{EF36D193-C369-4B72-9739-F60CF7E916C9}

古代中国の百科事典「呂氏春秋」。そこに記されている「八観六験(はちかんろくけん)」。

人間を八つの側面から観察し、六種の方法で試し、その人物・品格を見極める方法。


これは研究に値する。再掲。


▪️八観

1.「通則観其所礼」(通ずれば則ち、その礼する所を観る)
出世するなど、上手く行き始めた時に何を尊重するか。権力・地位・名誉・金・信用・人脈・友情・知識・技術・仁義・礼節・誠・理想・志・家族・過去・未来等。何を尊重するかで、その人の「人物・品格」を観る。

出世した人に対しては、その礼儀正しさを観る。謙虚か傲慢になるか、礼儀正しいかどうか、ここに人間の品格が現れる。


2.「貴則観其所進」(貴ければ則ちその挙ぐる所を見る)

地位の高い人に対しては、その人が敬う人、側にいる人、使っているモノ等から、「人物・好み・人格」を観る。

「類は友を呼ぶ」と言われるように、周りを見ればその人の好みや人格が垣間見える。


3.「富則観其所養」(富めば則ちその養う所を見る)
金を持ち豊かになったら何を養うか。

不動産・車・事業・ペット・愛人・旅行・自分・家族・社会等。金の使い方にその人間の「人生観・倫理観」が現れる。


4.「聴則観其所行」(聴けば則ちその行う所を観る)
人の言動がいかに一致しているか、矛盾しているか。「知行合一」かどうかを観る。実行となると難しいもの。発言と行動が一致しているかどうかで、その人の「誠実さ・実行力・志の有無」を観る。


5.「止則観其所好」(止まれば(到れば)則ちその好む所を観る)
一人前になったら何を好むかを観察してその人の「価値観・人生観」を観る。


6.「習則観其所言」(習えば則ちその言う所を観る)
ある物事に習熟したら、その言を聴いて「心境・価値観・分際」を観る。


7.「窮則観其所不受」(窮すれば則ちその受けざる所を観る)
貧すれば鈍するで、貧乏するとなんでも欲しがるのが人情だが、落ちぶれた時に「何をしないか」、受けるべきではない援助や利益を受けているか否かに「節度・プライド」を観る。

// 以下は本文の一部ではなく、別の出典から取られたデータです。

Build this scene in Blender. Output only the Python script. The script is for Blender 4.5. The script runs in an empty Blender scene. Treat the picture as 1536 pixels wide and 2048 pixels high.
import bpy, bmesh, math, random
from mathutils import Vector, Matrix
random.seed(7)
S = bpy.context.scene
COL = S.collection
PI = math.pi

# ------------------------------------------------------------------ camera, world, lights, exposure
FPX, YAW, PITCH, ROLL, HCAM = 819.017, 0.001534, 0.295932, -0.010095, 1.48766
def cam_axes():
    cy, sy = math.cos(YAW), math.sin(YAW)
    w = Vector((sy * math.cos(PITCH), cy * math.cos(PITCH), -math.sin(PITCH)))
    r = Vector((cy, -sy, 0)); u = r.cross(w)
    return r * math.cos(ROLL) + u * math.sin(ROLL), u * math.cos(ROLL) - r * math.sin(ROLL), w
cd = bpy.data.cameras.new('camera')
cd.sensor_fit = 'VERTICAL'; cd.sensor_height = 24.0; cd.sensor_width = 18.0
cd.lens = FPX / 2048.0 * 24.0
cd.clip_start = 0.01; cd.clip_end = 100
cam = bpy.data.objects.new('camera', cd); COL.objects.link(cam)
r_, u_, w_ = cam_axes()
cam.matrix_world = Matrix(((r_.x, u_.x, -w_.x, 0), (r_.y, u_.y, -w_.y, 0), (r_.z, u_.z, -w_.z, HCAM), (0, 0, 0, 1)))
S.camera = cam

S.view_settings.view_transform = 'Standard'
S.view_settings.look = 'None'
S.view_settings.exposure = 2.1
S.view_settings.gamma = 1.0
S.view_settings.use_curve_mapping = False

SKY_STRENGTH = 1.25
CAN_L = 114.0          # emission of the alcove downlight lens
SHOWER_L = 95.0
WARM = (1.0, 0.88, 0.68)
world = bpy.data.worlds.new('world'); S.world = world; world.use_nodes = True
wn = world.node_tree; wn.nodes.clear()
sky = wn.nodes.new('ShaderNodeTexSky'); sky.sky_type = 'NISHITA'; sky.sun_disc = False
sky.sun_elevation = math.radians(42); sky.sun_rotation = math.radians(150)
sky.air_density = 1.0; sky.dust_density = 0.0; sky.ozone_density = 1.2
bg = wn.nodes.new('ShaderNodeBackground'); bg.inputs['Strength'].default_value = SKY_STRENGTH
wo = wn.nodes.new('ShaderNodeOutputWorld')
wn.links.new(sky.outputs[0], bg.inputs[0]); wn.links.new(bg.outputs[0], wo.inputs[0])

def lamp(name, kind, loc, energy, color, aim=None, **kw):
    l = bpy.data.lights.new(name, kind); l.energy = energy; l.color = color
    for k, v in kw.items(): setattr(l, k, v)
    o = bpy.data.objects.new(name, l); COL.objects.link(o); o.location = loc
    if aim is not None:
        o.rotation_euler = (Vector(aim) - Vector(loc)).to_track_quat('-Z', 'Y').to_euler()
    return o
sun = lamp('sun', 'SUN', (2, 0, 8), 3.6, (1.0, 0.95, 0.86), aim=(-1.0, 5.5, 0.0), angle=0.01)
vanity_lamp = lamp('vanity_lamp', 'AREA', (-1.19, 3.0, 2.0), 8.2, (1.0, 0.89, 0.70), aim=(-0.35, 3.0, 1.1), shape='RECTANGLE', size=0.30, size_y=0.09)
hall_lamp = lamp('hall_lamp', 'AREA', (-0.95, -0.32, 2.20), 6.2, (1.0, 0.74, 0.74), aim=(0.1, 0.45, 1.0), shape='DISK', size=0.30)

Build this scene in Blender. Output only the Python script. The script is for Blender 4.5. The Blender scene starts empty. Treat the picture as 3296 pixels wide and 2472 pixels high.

8.「賤則観其所不為」(賤なれば則ちその為さざる所を観る)
人間は窮すれば恥も外聞もかまっていられない、何でもやるというようになりやすい。

どんなに落ちぶれても「これだけはしない」ものの中に「志・意思」を観る。


▪️六験

1.「喜之以験其守」(之を喜ばしてめて以て其の守を験(ため)す)
人間は嬉しくなると羽目を外す。しかし、人間には守らねばならない分とか節がある。それを喜ばされたくらいで外してしまうかどうか。失意の時も同様。自身をしっかり制御できるかどうかが試される。


2「楽之以験其僻」(之を楽しましめて以て其の僻を試す)
喜びの本能に理性が伴うことを楽という。人間は楽しむと、どうしても僻する(偏る)。癖が現れると公正さを失って物事がうまくいかない。

楽しんでいる時に癖が現れるかどうかが試される。


3.「怒之以験其節」(之を怒らしめて以て其の節を試す)
人間はどんなに怒っても、締まるところは締まり抑えるところは抑えなければいけない。

人は怒ると感情的になりやすく、本音が出やすい。怒った時に、自制力が失われないかどうかが試される。


4.「懼之以験其持」(之を懼れしめて以て其の特(独)を試す)
恐れおののくような状況に立った時、独立性の維持、信念の堅持ができるかどうかが試される。


5.「哀之以験其人」(之を哀しましめて以て其の人を験す)
人間は哀しい(切なくて、いたたまれない)時にその人の全てが現れる。人が哀しみに暮れている時、その情を解するかどうか、その人の全てが試される。


6.「苦之以験其志」(之を苦しめて以て其の志を験す)
苦しいことにぶつかると、ついへこたれがちになる。志とは千辛万苦に耐えて自分の理想を追求してゆくことである。よく苦しみに耐えて理想を追求していく粘り強さを持っているか。

苦しみの中にいる時に、その人が志を失うかどうかという意思の強弱が試される。


自分自身を「八観六験」で観ると、いい研究材料になる。